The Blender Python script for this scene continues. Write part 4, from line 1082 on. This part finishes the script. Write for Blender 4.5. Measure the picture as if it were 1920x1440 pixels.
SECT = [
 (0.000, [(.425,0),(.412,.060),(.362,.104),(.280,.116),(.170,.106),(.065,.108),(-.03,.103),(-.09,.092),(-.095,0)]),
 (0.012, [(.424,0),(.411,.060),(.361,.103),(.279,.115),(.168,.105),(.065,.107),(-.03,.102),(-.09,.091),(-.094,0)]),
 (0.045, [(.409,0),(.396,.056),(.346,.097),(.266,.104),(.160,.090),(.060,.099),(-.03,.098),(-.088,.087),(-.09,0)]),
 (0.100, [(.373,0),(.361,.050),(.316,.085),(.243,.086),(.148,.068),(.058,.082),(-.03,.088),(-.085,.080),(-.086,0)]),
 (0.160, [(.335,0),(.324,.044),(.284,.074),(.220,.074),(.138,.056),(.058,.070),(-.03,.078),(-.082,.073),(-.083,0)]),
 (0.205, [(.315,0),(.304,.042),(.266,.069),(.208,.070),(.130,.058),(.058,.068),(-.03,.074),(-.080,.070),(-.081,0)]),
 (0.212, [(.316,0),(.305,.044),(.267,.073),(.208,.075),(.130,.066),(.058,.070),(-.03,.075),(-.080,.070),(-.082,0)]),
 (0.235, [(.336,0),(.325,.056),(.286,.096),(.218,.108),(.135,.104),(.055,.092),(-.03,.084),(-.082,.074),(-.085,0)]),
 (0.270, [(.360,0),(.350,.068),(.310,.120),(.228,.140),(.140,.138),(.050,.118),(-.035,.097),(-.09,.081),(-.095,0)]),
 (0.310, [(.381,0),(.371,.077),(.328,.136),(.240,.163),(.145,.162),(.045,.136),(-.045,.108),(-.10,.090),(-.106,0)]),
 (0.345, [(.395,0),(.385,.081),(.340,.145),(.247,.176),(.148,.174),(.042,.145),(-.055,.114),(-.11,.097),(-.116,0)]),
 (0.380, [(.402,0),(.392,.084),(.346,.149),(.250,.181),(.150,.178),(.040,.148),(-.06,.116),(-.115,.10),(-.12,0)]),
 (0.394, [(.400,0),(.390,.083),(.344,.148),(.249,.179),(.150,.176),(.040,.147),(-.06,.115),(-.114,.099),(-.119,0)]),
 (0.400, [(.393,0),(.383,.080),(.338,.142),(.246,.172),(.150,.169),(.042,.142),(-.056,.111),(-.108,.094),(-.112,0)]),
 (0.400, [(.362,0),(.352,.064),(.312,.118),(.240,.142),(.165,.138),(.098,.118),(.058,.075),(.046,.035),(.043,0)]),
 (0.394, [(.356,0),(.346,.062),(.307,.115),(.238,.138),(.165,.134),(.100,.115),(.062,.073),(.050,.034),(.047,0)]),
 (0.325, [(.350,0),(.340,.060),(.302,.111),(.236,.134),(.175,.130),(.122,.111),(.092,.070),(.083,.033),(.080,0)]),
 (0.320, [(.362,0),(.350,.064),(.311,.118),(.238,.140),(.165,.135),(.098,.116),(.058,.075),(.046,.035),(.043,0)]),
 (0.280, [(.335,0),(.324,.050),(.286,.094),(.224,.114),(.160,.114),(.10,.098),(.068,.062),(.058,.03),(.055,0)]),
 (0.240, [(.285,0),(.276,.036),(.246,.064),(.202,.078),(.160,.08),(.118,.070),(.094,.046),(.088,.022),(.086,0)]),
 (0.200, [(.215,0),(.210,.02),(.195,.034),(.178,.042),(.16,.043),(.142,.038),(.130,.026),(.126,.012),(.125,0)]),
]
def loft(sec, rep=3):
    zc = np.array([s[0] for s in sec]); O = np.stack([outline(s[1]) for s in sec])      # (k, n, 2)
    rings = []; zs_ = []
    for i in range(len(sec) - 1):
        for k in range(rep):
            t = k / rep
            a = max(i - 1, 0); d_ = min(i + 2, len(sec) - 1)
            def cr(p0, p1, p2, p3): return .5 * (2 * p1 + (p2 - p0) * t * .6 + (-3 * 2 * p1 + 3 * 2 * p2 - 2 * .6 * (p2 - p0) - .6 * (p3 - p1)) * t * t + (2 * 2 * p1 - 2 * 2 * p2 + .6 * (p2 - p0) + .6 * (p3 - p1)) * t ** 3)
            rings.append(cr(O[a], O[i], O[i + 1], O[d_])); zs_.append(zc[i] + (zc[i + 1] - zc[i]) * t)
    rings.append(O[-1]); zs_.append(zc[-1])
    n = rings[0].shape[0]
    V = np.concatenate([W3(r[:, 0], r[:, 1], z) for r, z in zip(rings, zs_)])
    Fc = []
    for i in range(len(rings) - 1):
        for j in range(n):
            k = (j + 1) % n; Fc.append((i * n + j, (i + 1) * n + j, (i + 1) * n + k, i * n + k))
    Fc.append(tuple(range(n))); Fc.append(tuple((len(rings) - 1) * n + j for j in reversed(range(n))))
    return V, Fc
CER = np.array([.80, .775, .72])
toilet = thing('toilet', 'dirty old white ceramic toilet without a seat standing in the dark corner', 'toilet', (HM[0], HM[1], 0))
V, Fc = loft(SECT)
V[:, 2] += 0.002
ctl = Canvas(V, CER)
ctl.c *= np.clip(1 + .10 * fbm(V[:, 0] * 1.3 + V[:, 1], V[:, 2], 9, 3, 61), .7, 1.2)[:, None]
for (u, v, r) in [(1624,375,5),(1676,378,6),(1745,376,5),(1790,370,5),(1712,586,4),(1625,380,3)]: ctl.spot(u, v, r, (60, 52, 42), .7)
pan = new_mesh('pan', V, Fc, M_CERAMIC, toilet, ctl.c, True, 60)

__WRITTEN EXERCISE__
Copy out the full material exactly as it appears.

__RESULT OF THIS EXERCISE__
The Blender Python script for this scene continues. Write part 4, from line 1082 on. This part finishes the script. Write for Blender 4.5. Measure the picture as if it were 1920x1440 pixels.
SECT = [
 (0.000, [(.425,0),(.412,.060),(.362,.104),(.280,.116),(.170,.106),(.065,.108),(-.03,.103),(-.09,.092),(-.095,0)]),
 (0.012, [(.424,0),(.411,.060),(.361,.103),(.279,.115),(.168,.105),(.065,.107),(-.03,.102),(-.09,.091),(-.094,0)]),
 (0.045, [(.409,0),(.396,.056),(.346,.097),(.266,.104),(.160,.090),(.060,.099),(-.03,.098),(-.088,.087),(-.09,0)]),
 (0.100, [(.373,0),(.361,.050),(.316,.085),(.243,.086),(.148,.068),(.058,.082),(-.03,.088),(-.085,.080),(-.086,0)]),
 (0.160, [(.335,0),(.324,.044),(.284,.074),(.220,.074),(.138,.056),(.058,.070),(-.03,.078),(-.082,.073),(-.083,0)]),
 (0.205, [(.315,0),(.304,.042),(.266,.069),(.208,.070),(.130,.058),(.058,.068),(-.03,.074),(-.080,.070),(-.081,0)]),
 (0.212, [(.316,0),(.305,.044),(.267,.073),(.208,.075),(.130,.066),(.058,.070),(-.03,.075),(-.080,.070),(-.082,0)]),
 (0.235, [(.336,0),(.325,.056),(.286,.096),(.218,.108),(.135,.104),(.055,.092),(-.03,.084),(-.082,.074),(-.085,0)]),
 (0.270, [(.360,0),(.350,.068),(.310,.120),(.228,.140),(.140,.138),(.050,.118),(-.035,.097),(-.09,.081),(-.095,0)]),
 (0.310, [(.381,0),(.371,.077),(.328,.136),(.240,.163),(.145,.162),(.045,.136),(-.045,.108),(-.10,.090),(-.106,0)]),
 (0.345, [(.395,0),(.385,.081),(.340,.145),(.247,.176),(.148,.174),(.042,.145),(-.055,.114),(-.11,.097),(-.116,0)]),
 (0.380, [(.402,0),(.392,.084),(.346,.149),(.250,.181),(.150,.178),(.040,.148),(-.06,.116),(-.115,.10),(-.12,0)]),
 (0.394, [(.400,0),(.390,.083),(.344,.148),(.249,.179),(.150,.176),(.040,.147),(-.06,.115),(-.114,.099),(-.119,0)]),
 (0.400, [(.393,0),(.383,.080),(.338,.142),(.246,.172),(.150,.169),(.042,.142),(-.056,.111),(-.108,.094),(-.112,0)]),
 (0.400, [(.362,0),(.352,.064),(.312,.118),(.240,.142),(.165,.138),(.098,.118),(.058,.075),(.046,.035),(.043,0)]),
 (0.394, [(.356,0),(.346,.062),(.307,.115),(.238,.138),(.165,.134),(.100,.115),(.062,.073),(.050,.034),(.047,0)]),
 (0.325, [(.350,0),(.340,.060),(.302,.111),(.236,.134),(.175,.130),(.122,.111),(.092,.070),(.083,.033),(.080,0)]),
 (0.320, [(.362,0),(.350,.064),(.311,.118),(.238,.140),(.165,.135),(.098,.116),(.058,.075),(.046,.035),(.043,0)]),
 (0.280, [(.335,0),(.324,.050),(.286,.094),(.224,.114),(.160,.114),(.10,.098),(.068,.062),(.058,.03),(.055,0)]),
 (0.240, [(.285,0),(.276,.036),(.246,.064),(.202,.078),(.160,.08),(.118,.070),(.094,.046),(.088,.022),(.086,0)]),
 (0.200, [(.215,0),(.210,.02),(.195,.034),(.178,.042),(.16,.043),(.142,.038),(.130,.026),(.126,.012),(.125,0)]),
]
def loft(sec, rep=3):
    zc = np.array([s[0] for s in sec]); O = np.stack([outline(s[1]) for s in sec])      # (k, n, 2)
    rings = []; zs_ = []
    for i in range(len(sec) - 1):
        for k in range(rep):
            t = k / rep
            a = max(i - 1, 0); d_ = min(i + 2, len(sec) - 1)
            def cr(p0, p1, p2, p3): return .5 * (2 * p1 + (p2 - p0) * t * .6 + (-3 * 2 * p1 + 3 * 2 * p2 - 2 * .6 * (p2 - p0) - .6 * (p3 - p1)) * t * t + (2 * 2 * p1 - 2 * 2 * p2 + .6 * (p2 - p0) + .6 * (p3 - p1)) * t ** 3)
            rings.append(cr(O[a], O[i], O[i + 1], O[d_])); zs_.append(zc[i] + (zc[i + 1] - zc[i]) * t)
    rings.append(O[-1]); zs_.append(zc[-1])
    n = rings[0].shape[0]
    V = np.concatenate([W3(r[:, 0], r[:, 1], z) for r, z in zip(rings, zs_)])
    Fc = []
    for i in range(len(rings) - 1):
        for j in range(n):
            k = (j + 1) % n; Fc.append((i * n + j, (i + 1) * n + j, (i + 1) * n + k, i * n + k))
    Fc.append(tuple(range(n))); Fc.append(tuple((len(rings) - 1) * n + j for j in reversed(range(n))))
    return V, Fc
CER = np.array([.80, .775, .72])
toilet = thing('toilet', 'dirty old white ceramic toilet without a seat standing in the dark corner', 'toilet', (HM[0], HM[1], 0))
V, Fc = loft(SECT)
V[:, 2] += 0.002
ctl = Canvas(V, CER)
ctl.c *= np.clip(1 + .10 * fbm(V[:, 0] * 1.3 + V[:, 1], V[:, 2], 9, 3, 61), .7, 1.2)[:, None]
for (u, v, r) in [(1624,375,5),(1676,378,6),(1745,376,5),(1790,370,5),(1712,586,4),(1625,380,3)]: ctl.spot(u, v, r, (60, 52, 42), .7)
pan = new_mesh('pan', V, Fc, M_CERAMIC, toilet, ctl.c, True, 60)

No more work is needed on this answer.